Most members of the Minnesota Orchestra know exactly which instruments they'll be playing every night.

That's not the case for the orchestra's principal percussionist Brian Mount, though. One week he's playing snare drum and cymbals, the next xylophone and tambourine. Another week, it might be bass drum and vibraphone.

Percussionists
Minnesota Orchestra percussionists Brian Mount, Jason Arkis and Kevin Watkins with Fernando Meza, director of percussion studies at the University of Minnesota School of Music.
MPR Photo/Karl Gehrke

"I can't imagine what it's like to come into work and play the same instrument every day," Mount said. "I guess it's very gratifying, but I just don't relate to that world at all."

The Minnesota Orchestra's percussion section is pulling out its full bag of tricks during this week's opening concerts of the percussion festival.

Mount and his colleagues are playing chimes, cow bell, marimba, snare drum, glockenspiel, castanets and a host of other instruments in Rodion Shchedrin's adaptation of Rossini's "Carmen" Suite.

The arrangement gives the percussionists a rare opportunity to play the melody.

Their usual role is to provide color and spice to a piece. They often sit in the back of the orchestra, listening intently and waiting for their moment to play a snare drum roll, or maybe a sharp ding on the triangle.

Percussion
A few of the percussion instruments and mallets needed for Rodion Shchedrin's arrangement of Bizet's "Carmen" Suite.
MPR Photo/Karl Gehrke

But whether they have a couple notes or a thousand, Minnesota Orchestra percussionist Jason Arkis says that audiences always notice the percussion section.
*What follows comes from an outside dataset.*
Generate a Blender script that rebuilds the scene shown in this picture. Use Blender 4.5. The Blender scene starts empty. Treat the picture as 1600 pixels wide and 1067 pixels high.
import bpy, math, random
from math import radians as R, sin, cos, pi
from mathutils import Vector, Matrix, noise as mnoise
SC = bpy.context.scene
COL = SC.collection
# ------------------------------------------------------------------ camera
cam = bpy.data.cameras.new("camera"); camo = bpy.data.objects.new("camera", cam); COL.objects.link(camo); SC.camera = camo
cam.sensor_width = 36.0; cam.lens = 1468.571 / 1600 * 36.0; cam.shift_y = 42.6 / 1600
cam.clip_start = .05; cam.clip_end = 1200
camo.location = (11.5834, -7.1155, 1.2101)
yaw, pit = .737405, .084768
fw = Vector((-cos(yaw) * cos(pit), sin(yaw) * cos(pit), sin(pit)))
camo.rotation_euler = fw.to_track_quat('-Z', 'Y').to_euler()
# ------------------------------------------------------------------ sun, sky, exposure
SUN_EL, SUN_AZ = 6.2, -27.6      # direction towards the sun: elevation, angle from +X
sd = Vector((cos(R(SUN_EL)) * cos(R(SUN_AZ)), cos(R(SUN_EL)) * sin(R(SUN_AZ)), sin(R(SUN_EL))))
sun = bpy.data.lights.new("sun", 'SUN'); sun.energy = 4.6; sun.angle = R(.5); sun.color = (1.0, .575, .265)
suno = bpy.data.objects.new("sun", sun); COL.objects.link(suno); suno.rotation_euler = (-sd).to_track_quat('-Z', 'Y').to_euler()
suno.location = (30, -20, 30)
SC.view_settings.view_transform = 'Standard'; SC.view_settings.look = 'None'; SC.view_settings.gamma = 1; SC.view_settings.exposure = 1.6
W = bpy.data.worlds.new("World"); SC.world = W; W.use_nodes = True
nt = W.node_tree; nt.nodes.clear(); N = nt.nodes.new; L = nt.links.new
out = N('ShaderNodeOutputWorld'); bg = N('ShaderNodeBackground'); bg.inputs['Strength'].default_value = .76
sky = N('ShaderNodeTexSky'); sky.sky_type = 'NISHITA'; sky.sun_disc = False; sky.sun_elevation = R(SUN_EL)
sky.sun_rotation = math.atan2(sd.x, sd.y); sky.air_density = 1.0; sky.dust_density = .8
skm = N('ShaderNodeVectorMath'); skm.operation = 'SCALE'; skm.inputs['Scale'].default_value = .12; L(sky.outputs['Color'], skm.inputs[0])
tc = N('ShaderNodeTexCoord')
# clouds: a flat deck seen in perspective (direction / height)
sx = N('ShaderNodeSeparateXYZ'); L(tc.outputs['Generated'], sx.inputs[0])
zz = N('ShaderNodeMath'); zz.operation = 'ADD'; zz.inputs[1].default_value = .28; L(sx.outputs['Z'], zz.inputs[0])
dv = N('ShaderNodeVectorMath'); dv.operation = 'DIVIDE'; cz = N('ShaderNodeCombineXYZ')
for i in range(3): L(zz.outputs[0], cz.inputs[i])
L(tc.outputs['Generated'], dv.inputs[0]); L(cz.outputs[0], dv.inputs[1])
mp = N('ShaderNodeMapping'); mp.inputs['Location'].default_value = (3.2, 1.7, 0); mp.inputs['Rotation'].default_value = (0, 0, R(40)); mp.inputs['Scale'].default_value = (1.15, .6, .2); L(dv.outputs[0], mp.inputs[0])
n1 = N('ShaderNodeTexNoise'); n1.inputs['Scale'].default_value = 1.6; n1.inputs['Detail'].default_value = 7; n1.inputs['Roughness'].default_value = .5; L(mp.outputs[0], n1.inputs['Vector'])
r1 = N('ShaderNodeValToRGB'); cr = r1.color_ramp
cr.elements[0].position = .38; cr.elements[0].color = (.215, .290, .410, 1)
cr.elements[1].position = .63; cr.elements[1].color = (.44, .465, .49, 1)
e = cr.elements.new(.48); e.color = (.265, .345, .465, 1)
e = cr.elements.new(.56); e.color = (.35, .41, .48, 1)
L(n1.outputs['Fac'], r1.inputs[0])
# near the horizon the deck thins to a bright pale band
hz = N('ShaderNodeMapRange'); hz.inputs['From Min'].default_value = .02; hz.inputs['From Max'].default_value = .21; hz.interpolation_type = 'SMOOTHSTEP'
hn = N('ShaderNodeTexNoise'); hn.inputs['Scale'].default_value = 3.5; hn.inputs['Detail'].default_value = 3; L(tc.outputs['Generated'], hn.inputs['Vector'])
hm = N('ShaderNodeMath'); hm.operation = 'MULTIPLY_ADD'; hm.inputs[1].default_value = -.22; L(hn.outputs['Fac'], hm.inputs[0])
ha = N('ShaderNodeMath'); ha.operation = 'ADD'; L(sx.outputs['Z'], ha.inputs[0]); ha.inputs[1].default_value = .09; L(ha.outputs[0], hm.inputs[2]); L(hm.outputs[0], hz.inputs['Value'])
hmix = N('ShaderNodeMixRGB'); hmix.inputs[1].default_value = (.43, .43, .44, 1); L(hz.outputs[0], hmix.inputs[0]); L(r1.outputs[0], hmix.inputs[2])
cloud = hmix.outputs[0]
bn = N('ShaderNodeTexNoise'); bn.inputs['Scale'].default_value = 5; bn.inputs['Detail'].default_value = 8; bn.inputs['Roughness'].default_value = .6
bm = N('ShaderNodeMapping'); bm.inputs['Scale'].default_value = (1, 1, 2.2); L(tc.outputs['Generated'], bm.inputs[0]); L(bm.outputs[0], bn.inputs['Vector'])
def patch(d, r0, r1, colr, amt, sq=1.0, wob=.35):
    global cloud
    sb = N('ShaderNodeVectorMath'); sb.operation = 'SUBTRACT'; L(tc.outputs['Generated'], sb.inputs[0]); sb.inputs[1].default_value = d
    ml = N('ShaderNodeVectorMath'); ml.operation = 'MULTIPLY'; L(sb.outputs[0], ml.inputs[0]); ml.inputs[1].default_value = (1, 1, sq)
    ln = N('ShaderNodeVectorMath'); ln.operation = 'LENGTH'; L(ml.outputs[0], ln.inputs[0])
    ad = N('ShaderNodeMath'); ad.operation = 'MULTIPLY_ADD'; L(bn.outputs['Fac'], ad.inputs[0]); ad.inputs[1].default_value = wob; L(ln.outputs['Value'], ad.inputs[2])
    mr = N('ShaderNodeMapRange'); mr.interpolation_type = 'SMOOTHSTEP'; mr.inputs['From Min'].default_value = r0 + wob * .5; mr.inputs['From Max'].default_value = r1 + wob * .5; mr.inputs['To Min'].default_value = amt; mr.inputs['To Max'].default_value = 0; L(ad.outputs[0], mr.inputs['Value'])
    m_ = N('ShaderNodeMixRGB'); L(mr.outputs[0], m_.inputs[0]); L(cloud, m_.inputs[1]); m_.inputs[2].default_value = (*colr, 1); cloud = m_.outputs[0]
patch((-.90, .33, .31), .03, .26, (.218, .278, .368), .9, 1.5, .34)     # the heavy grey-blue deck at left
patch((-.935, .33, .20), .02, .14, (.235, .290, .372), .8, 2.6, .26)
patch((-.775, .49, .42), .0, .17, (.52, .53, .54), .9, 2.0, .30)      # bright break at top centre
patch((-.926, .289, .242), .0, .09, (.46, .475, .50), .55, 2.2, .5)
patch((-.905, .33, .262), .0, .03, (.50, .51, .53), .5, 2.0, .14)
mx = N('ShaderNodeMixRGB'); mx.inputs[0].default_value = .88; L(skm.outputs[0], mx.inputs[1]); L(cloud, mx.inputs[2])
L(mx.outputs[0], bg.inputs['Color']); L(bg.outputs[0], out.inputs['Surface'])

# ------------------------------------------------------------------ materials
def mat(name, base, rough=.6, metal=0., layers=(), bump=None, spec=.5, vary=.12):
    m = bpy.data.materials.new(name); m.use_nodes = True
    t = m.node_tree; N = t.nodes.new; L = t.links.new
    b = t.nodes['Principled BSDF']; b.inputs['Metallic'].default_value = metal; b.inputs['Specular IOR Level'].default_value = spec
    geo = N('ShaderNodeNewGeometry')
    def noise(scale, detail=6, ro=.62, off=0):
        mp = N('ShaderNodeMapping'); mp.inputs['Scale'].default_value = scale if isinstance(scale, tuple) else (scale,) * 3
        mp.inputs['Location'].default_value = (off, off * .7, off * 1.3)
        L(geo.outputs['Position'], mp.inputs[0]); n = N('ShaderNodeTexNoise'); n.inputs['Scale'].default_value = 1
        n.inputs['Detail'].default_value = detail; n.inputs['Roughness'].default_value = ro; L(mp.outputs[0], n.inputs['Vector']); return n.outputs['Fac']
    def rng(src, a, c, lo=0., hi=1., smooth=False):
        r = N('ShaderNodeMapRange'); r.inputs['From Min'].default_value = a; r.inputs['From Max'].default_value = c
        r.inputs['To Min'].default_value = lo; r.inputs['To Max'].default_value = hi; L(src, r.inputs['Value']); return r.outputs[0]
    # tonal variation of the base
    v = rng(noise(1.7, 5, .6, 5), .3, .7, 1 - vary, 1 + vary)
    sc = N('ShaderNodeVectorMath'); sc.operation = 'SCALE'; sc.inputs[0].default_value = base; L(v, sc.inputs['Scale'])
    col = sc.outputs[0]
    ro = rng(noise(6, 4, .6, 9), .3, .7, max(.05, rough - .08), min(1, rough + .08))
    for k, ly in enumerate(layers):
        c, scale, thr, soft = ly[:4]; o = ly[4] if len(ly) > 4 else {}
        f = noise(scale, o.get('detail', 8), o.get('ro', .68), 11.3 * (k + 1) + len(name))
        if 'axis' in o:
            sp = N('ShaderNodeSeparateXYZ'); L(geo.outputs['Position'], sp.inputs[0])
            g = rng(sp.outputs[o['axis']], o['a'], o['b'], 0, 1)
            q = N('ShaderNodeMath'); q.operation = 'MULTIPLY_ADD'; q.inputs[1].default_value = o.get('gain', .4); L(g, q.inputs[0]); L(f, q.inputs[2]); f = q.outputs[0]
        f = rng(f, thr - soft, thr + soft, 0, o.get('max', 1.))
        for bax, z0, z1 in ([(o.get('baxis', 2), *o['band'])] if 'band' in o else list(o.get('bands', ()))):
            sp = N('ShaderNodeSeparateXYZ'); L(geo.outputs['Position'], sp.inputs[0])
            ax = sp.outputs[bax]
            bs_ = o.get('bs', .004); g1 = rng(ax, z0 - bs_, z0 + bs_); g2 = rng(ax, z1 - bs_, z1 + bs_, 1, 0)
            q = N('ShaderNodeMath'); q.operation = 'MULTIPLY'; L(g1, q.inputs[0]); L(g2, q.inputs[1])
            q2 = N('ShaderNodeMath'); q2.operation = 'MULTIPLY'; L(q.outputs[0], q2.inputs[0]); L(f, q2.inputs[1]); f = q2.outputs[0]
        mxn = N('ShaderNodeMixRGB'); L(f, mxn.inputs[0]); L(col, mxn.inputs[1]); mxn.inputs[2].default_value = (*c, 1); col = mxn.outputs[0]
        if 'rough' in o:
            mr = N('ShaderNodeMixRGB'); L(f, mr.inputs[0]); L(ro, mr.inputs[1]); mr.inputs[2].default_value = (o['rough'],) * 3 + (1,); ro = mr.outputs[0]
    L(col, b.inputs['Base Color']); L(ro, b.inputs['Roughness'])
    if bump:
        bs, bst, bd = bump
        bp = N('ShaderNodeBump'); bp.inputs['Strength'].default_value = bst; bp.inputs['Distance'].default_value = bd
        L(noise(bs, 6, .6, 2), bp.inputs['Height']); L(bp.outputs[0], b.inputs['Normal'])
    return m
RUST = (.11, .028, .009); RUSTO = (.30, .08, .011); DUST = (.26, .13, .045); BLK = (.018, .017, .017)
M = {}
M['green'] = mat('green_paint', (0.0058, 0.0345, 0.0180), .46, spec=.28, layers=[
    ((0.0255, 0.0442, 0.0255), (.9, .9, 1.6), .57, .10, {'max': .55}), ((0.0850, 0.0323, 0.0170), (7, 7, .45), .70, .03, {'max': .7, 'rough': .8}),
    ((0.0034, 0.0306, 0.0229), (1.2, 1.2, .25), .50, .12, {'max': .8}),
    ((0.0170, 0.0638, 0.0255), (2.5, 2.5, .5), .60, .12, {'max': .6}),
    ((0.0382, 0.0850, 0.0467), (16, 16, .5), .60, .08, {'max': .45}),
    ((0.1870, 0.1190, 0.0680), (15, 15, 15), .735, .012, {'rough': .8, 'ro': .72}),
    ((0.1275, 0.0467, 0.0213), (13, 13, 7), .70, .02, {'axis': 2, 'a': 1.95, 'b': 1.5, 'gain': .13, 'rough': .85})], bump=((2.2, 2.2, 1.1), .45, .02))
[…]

"I think sometimes we're noticed more frequently when we're just playing a couple of notes," he said. "People are kind of watching and waiting. They're thinking, 'When is that person going to get up and do something?' And when we do, it's usually fairly dramatic and significant. Whereas I don't know how often audience members take a second violinist aside and say, 'I noticed what you were doing.'"

Arkis says he and his fellow percussionists don't think in terms of how many notes they play, but how they make the most of those notes.

Playing loudly isn't the most difficult aspect of being a percussionist. It's playing softly.

Minnesota Orchestra music director Osmo Vanska says percussionists are no different from other musicians in the orchestra. He says they face the same demands of playing at the highest musical and technical levels.

But Vanska believes percussionists need to be especially brave.

"Quite often they have to do loud things, and if they hesitate it's impossible," Vanska said. "You have to count correctly and then trust yourself and play. If you're crashing cymbals, for example, you can't hide."

Playing loudly, though, isn't the most difficult aspect of being a percussionist. Brian Mount says it's playing softly.

"It's easier for us to play loud," Mount explained. "On some of the sensitive stuff, you really have to have control of your nerves. If you're trying to do something delicate and your hand is shaking like you had two cups of coffee, it's going to sound very bad. That's one of the underappreciated elements of percussion playing, I think."

Watkins and Meza
Minnesota Orchestra percussionist Kevin Watkins and Fernando Meza of the University of Minnesota School of Music.
MPR Photo/Karl Gehrke

Another little-known aspect of playing percussion in a symphony orchestra is the importance of placing the wide array of instruments in the right place on stage.

As the Minnesota Orchestra's principal percussionist, Brain Mount diagrams where everything will be positioned, and who will play which instrument. If he didn't, the result would be chaos.

"I don't want us running around like chickens with our heads cut off," Mount said. "We'll bump into each other if we've got all of these fast moves. So I spend a significant amount of time trying to map out a piece, so that we'll look professional and not be running round."

Playing the marimba
Minnesota Orchestra percussionists Brian Mount and Jason Arkis play the marimba.
MPR Photo/Karl Gehrke

University of Minnesota percussion professor Fernado Meza will perform with the orchestra during this week's concerts. He says percussionists have different stories of how they became orchestral musicians, but they share one thing in common.

"The underlying thread for everybody is that we all love sounds," Meza said. "We're a little bit crazy that way, I guess. We all really spend a lot of time just thinking about different sounds."

A colorful spectrum of sounds will fill Orchestra Hall over the next three weeks during the Minnesota Orchestra's Crash! Bang! Boom! Percussion Festival. The opening concerts are tonight and Friday.

Next week, the orchestra welcomes the Swedish percussion group Kroumata to Orchestra Hall. The festival concludes on June 5 and 6 with Scottish percussionist Colin Currie, performing James MacMillan's "Veni, Veni, Emmanuel."